The answer, of course, is “No, it hasn’t been addressed.” Why? Well, because the Left does not really have a principled objection to there being obstacles put in front of rights — rather, it dislikes obstacles being put in front of those rights that it happens to like, and it has recognized, too, that this particular case is political dynamite. The genuine and reasonable fear of disenfranchisement to one side, just as the War on Women has proven a useful marketing tool, so painting the other side as being the reincarnation of Bull Connor has become an effective galvanizer of the party’s core electorate and a source of immense self-satisfaction. Why would anybody involved bother to look for inconsistencies?

So, what would a principled stance toward this question look like? For a start it would yield a system in which there were strict rules governing voting, firearms, and government services — or, contrarily, weak rules for all of the above.

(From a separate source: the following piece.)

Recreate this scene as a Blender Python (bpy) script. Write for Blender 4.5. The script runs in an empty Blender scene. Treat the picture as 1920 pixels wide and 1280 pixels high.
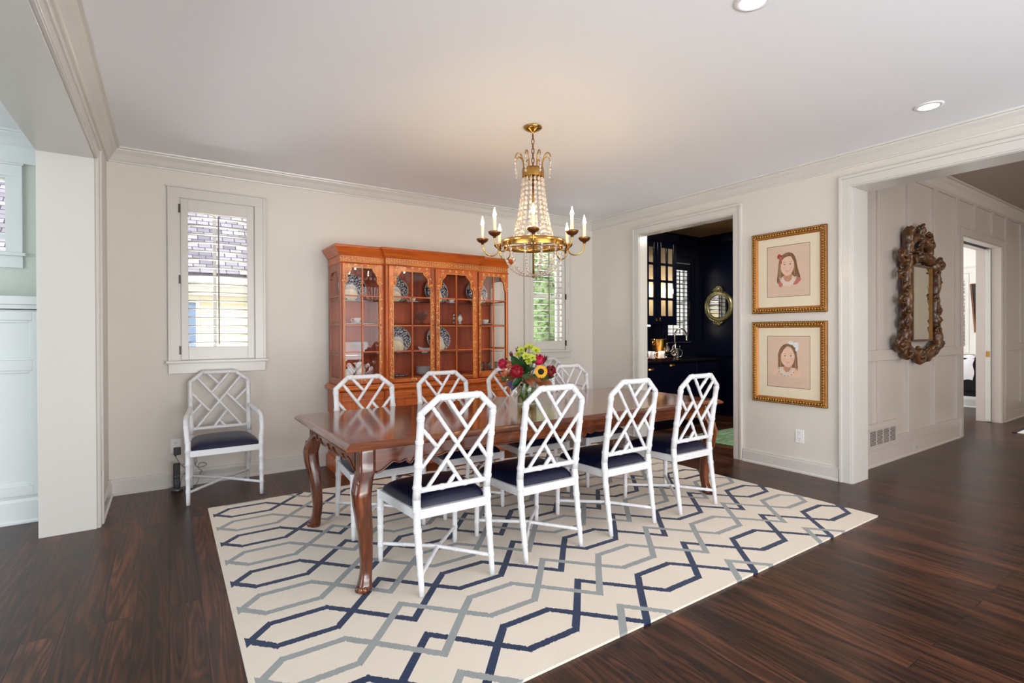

Next, it would see progressives railing equally against the voter-ID requirements in North Carolina and the firearms-permitting processes in New York City and much of the Northeast, admitting that their talking points about the ease of gun purchases simply aren’t true, and conceding that “Well, I like voting but not guns” is neither a legal nor a moral argument. Likewise, it would see conservatives acknowledging that “Well, you have to show ID at the drugstore!” is no better an argument in support of voting reform than “Well, you have to get a driver’s license!” is a strong argument in favor of gun-permitting, accepting that there are downsides to all reforms, and perhaps showing a little more sensitivity toward the worries of people for whom genuine oppression is a recent memory. And, most important of all, it would see both sides acknowledging that while the Supreme Court has ruled that authorities may put obstacles in the way both of firearms-purchasing and of ballot-casting, our political institutions may elect to impose them on neither — and maybe should. Who’s up for a little bipartisanship?